▶ [WORK REQUIRED]: Only the lines from the one holding "Model this scene" through the one holding "Vector((.62, .30, -.72)).to_track_quat('-Z', 'Y').to_euler()" are to be retyped, exactly as they appear, with both boundary lines included.

▶ [DATA FOR THIS EXERCISE]:
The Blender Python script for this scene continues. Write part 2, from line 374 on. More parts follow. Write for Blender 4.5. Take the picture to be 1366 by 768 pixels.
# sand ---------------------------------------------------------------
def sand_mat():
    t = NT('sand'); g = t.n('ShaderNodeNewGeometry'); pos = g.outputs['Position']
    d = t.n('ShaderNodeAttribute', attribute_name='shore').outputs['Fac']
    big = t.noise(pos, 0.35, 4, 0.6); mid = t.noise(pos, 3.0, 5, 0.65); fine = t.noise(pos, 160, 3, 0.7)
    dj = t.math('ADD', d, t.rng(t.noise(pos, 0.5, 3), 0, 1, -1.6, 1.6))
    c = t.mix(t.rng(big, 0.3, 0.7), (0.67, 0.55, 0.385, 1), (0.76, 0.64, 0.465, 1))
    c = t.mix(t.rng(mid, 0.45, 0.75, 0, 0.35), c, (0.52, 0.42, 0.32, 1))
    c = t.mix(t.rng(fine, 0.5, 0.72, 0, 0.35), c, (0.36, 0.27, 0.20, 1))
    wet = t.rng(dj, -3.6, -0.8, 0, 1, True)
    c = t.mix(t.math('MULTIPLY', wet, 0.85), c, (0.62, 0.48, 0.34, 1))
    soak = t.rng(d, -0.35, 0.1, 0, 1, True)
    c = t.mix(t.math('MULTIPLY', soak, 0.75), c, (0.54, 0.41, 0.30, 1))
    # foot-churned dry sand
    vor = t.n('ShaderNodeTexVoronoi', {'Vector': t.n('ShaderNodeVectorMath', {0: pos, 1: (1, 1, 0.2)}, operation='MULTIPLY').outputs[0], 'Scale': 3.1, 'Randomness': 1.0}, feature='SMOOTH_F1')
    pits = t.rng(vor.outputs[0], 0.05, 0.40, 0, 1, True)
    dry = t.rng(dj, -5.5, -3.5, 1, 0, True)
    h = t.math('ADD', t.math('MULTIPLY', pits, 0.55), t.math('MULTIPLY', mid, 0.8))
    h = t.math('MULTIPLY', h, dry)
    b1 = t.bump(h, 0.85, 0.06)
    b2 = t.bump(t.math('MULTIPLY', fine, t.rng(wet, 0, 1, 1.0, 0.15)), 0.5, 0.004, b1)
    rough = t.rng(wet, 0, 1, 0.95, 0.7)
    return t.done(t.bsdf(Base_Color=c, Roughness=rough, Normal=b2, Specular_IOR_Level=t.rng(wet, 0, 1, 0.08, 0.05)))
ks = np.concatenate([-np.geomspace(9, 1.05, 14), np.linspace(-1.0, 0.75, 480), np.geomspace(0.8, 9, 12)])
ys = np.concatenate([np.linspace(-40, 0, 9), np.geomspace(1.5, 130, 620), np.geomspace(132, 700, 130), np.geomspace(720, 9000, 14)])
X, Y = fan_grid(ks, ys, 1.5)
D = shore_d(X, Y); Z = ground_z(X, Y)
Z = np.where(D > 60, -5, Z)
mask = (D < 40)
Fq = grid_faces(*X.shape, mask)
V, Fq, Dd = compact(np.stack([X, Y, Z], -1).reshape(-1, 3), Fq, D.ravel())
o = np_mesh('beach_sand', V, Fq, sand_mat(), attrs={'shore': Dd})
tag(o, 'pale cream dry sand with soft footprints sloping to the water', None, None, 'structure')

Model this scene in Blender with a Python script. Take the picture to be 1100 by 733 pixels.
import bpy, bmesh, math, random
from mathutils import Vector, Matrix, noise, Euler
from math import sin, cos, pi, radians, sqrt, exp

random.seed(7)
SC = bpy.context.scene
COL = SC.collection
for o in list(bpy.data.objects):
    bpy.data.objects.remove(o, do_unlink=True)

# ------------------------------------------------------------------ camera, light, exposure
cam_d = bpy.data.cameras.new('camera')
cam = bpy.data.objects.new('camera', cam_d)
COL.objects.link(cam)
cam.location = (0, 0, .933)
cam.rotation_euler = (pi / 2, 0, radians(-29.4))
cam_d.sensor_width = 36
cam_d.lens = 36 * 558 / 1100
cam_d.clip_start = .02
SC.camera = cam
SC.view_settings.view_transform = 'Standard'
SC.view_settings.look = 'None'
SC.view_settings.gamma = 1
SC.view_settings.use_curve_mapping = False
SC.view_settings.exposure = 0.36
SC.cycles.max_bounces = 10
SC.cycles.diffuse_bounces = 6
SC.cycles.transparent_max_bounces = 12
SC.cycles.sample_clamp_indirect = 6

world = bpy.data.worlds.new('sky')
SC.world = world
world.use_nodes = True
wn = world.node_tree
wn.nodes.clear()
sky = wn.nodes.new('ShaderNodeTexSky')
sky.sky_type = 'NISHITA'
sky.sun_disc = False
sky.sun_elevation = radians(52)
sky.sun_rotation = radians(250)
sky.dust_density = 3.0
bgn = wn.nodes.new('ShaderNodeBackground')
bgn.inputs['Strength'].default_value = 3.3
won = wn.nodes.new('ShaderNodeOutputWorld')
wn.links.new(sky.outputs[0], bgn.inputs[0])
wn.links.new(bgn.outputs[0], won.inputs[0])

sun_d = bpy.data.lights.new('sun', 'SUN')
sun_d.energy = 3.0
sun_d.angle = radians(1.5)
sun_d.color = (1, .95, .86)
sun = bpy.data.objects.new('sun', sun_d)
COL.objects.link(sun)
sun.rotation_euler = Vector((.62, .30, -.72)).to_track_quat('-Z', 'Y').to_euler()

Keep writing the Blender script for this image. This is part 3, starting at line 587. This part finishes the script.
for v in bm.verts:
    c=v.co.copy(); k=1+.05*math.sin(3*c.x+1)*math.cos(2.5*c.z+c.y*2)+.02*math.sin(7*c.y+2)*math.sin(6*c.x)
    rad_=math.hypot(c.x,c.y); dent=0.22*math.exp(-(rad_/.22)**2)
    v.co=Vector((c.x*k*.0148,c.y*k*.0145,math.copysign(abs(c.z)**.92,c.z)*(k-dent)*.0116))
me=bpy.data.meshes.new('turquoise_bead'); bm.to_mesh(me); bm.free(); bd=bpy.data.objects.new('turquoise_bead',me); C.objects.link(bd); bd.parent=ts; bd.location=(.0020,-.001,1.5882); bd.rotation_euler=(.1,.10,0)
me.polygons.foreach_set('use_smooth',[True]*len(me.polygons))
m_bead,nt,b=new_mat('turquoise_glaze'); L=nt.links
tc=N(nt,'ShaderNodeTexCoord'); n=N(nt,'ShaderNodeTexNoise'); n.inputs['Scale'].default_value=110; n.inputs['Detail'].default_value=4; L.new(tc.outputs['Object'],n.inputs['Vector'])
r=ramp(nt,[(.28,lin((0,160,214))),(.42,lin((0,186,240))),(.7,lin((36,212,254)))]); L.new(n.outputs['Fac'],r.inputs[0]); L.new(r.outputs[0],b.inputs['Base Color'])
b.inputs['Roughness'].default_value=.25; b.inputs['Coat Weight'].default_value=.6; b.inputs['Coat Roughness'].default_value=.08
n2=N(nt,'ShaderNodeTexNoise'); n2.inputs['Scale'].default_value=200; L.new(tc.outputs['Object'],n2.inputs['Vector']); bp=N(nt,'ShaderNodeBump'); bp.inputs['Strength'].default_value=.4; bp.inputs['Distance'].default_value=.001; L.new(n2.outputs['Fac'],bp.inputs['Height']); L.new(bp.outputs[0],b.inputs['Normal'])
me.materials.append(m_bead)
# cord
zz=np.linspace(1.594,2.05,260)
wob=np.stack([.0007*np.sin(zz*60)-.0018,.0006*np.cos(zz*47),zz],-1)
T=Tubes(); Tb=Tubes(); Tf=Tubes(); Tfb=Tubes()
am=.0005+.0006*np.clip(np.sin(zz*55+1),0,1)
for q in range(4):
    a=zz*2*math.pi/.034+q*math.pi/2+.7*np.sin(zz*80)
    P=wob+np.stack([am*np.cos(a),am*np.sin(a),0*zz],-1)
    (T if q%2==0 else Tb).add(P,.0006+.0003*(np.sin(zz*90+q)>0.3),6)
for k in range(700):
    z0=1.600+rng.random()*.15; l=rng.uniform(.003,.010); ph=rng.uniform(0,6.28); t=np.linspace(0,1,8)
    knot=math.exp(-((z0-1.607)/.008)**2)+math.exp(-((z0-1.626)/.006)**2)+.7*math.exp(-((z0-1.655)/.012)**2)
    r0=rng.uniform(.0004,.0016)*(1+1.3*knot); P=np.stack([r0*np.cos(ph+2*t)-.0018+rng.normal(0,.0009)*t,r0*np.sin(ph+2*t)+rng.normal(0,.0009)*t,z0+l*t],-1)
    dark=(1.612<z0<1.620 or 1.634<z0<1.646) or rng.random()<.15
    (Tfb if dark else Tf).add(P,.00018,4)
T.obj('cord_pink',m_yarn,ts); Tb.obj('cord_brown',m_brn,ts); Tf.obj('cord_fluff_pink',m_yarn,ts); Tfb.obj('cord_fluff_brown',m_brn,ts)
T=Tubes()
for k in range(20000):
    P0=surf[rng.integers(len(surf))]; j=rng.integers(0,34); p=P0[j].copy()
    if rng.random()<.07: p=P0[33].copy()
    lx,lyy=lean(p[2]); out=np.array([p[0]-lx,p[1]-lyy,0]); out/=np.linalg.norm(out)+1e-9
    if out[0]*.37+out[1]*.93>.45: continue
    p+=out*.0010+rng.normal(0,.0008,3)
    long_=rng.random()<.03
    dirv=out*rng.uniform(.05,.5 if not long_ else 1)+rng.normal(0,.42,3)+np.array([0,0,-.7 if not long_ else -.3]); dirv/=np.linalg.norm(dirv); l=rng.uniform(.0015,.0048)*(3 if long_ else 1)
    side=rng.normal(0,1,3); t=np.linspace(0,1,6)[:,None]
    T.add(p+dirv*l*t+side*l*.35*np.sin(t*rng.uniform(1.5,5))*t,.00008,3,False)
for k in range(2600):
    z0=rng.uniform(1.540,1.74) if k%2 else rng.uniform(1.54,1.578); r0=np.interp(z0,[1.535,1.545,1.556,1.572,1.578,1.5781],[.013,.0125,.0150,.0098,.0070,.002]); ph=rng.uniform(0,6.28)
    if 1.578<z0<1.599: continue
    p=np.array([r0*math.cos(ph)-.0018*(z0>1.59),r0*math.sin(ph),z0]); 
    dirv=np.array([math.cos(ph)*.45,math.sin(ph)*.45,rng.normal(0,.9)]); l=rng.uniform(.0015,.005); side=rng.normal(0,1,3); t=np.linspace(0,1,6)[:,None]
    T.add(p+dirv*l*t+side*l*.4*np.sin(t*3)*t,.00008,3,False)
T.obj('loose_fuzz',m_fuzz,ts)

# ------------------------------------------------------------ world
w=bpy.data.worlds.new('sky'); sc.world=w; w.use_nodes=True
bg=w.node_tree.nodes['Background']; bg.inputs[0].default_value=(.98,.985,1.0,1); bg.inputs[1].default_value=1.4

▶ [RESULT OF THIS EXERCISE]:
Model this scene in Blender with a Python script. Take the picture to be 1100 by 733 pixels.
import bpy, bmesh, math, random
from mathutils import Vector, Matrix, noise, Euler
from math import sin, cos, pi, radians, sqrt, exp

random.seed(7)
SC = bpy.context.scene
COL = SC.collection
for o in list(bpy.data.objects):
    bpy.data.objects.remove(o, do_unlink=True)

# ------------------------------------------------------------------ camera, light, exposure
cam_d = bpy.data.cameras.new('camera')
cam = bpy.data.objects.new('camera', cam_d)
COL.objects.link(cam)
cam.location = (0, 0, .933)
cam.rotation_euler = (pi / 2, 0, radians(-29.4))
cam_d.sensor_width = 36
cam_d.lens = 36 * 558 / 1100
cam_d.clip_start = .02
SC.camera = cam
SC.view_settings.view_transform = 'Standard'
SC.view_settings.look = 'None'
SC.view_settings.gamma = 1
SC.view_settings.use_curve_mapping = False
SC.view_settings.exposure = 0.36
SC.cycles.max_bounces = 10
SC.cycles.diffuse_bounces = 6
SC.cycles.transparent_max_bounces = 12
SC.cycles.sample_clamp_indirect = 6

world = bpy.data.worlds.new('sky')
SC.world = world
world.use_nodes = True
wn = world.node_tree
wn.nodes.clear()
sky = wn.nodes.new('ShaderNodeTexSky')
sky.sky_type = 'NISHITA'
sky.sun_disc = False
sky.sun_elevation = radians(52)
sky.sun_rotation = radians(250)
sky.dust_density = 3.0
bgn = wn.nodes.new('ShaderNodeBackground')
bgn.inputs['Strength'].default_value = 3.3
won = wn.nodes.new('ShaderNodeOutputWorld')
wn.links.new(sky.outputs[0], bgn.inputs[0])
wn.links.new(bgn.outputs[0], won.inputs[0])

sun_d = bpy.data.lights.new('sun', 'SUN')
sun_d.energy = 3.0
sun_d.angle = radians(1.5)
sun_d.color = (1, .95, .86)
sun = bpy.data.objects.new('sun', sun_d)
COL.objects.link(sun)
sun.rotation_euler = Vector((.62, .30, -.72)).to_track_quat('-Z', 'Y').to_euler()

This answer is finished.